The Embedding Capacity of Information Flows Under Renewal Traffic

TL;DR

This paper investigates the maximum rate at which information can be covertly embedded in renewal traffic streams without detection, providing analytical formulas and validating them on real network data.

Contribution

It derives a closed-form analytical relationship for embedding capacity in renewal processes, enabling practical evaluation and understanding of covert communication limits.

Findings

Closed-form expression for embedding capacity in renewal traffic

Validation on real network traces shows good accuracy under tight delay constraints

Identifies model inaccuracies as the cause of capacity prediction gaps for looser constraints

Abstract

Given two independent point processes and a certain rule for matching points between them, what is the fraction of matched points over infinitely long streams? In many application contexts, e.g., secure networking, a meaningful matching rule is that of a maximum causal delay, and the problem is related to embedding a flow of packets in cover traffic such that no traffic analysis can detect it.

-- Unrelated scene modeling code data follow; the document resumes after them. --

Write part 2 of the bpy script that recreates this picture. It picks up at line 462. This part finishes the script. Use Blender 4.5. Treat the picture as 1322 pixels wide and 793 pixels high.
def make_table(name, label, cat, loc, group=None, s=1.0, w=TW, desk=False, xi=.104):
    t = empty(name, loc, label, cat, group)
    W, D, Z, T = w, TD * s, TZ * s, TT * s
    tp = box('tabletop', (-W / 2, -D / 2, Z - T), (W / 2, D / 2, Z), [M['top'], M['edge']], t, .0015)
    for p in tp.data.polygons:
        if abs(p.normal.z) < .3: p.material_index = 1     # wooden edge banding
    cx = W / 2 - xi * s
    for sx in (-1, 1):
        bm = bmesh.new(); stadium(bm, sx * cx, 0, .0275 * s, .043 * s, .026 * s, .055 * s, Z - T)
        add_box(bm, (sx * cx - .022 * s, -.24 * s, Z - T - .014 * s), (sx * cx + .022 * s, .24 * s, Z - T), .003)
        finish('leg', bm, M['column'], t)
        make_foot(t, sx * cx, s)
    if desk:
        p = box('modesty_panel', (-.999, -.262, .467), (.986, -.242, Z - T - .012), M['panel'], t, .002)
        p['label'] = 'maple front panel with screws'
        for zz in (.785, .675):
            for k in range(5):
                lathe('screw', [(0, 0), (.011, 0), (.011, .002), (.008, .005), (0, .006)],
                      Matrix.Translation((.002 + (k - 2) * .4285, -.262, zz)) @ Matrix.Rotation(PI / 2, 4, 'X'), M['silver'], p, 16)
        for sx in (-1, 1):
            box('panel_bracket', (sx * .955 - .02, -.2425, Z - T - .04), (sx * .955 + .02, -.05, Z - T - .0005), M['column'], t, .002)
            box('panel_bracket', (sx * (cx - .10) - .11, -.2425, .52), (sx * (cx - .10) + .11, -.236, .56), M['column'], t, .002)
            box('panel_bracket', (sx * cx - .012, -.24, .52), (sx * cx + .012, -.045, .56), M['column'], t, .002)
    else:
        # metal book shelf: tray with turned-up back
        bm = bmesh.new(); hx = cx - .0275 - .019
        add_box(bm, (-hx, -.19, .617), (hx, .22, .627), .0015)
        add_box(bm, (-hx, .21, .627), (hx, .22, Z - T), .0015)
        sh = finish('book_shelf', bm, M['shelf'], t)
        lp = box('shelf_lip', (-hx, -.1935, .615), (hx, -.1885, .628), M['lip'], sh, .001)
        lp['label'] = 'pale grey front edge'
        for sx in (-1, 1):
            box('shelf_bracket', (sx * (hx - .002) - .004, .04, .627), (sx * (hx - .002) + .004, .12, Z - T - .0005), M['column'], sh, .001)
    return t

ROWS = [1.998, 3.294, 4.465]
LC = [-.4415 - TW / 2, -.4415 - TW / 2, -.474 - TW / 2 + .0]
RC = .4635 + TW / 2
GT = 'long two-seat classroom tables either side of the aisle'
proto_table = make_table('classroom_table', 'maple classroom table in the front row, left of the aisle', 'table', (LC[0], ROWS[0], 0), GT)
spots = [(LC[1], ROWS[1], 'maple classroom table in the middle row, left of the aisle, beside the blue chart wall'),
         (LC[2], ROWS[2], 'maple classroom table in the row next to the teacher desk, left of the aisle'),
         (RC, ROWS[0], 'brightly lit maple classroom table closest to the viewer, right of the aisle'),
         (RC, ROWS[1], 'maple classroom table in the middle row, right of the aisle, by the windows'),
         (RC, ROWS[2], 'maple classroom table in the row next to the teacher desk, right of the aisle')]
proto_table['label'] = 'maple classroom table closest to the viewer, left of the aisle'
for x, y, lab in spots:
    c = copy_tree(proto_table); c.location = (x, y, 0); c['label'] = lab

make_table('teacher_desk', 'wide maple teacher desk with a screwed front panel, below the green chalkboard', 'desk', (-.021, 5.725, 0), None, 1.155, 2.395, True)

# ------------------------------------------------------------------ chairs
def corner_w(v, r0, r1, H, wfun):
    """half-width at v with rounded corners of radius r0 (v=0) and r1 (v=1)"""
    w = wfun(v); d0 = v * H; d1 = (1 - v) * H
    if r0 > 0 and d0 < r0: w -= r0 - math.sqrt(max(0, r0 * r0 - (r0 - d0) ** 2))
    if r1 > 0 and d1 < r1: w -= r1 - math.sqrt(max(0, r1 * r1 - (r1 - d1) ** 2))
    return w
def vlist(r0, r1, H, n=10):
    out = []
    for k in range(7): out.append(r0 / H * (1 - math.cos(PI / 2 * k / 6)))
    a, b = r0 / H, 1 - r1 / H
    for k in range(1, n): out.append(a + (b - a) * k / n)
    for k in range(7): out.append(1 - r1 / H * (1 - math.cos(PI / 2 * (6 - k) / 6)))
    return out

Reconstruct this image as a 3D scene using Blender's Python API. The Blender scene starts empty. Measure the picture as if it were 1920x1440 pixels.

We study the best undetectable embedding policy and the corresponding maximum flow rate ---that we call the embedding capacity--- under the assumption that the cover traffic can be modeled as arbitrary renewal processes. We find that computing the embedding capacity requires the inversion of very structured linear systems that, for a broad range of renewal models encountered in practice, admits a fully analytical expression in terms of the renewal function of the processes. Our main theoretical contribution is a simple closed form of such relationship. This result enables us to explore properties of the embedding capacity, obtaining closed-form solutions for selected distribution families and a suite of sufficient conditions on the capacity ordering. We evaluate our solution on real network traces, which shows a noticeable match for tight delay constraints. A gap between the predicted and the actual embedding capacities appears for looser constraints, and further investigation reveals that it is caused by inaccuracy of the renewal traffic model rather than of the solution itself.